Abstract:This paper shows that under climate variability the transformation from a rural to an incomplete market economy can increase the vulnerability of peasants to famine. This can occur even if improvements in technology have raised agricultural productivity and made production less responsive to environmental shocks. This paper helps explain the catastrophic effects produced by widespread droughts in large areas of tropical regions during the second half of the 19th century. Indeed, the results of the model largely confirm Karl Polany's view that the millions of fatalities of that period resulted from the introduction of market mechanisms by colonial institutions, which lowered the ability of agricultural societies to keep food stocks from good seasons to compensate for poor harvest of others.
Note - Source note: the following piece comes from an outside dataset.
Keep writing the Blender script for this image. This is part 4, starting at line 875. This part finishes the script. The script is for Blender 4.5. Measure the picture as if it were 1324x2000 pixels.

Although the introduction of new modes of production and the modernization of infrastructures imply a greater stability of wages, capitalist decisions can easily increase the risk of famine. Indeed, negative environmental shocks can produce a drop in wages that outweighs the increase in wages due to an equivalent positive environmental shock. Consequently, the level of the stocks increases more slowly in good seasons than it decreases in bad ones. Such an asymmetry crucially depends on the degree of labour market competition between capitalists: the higher their market power, the more likely it is that this institutional change has negative effects on vulnerability.

 
JEL: N50; O13; J10.
Keywords: Climate Variability; Feast-Famine Cycles; Population Dynamics; Subsistence Consumption; Colonialism.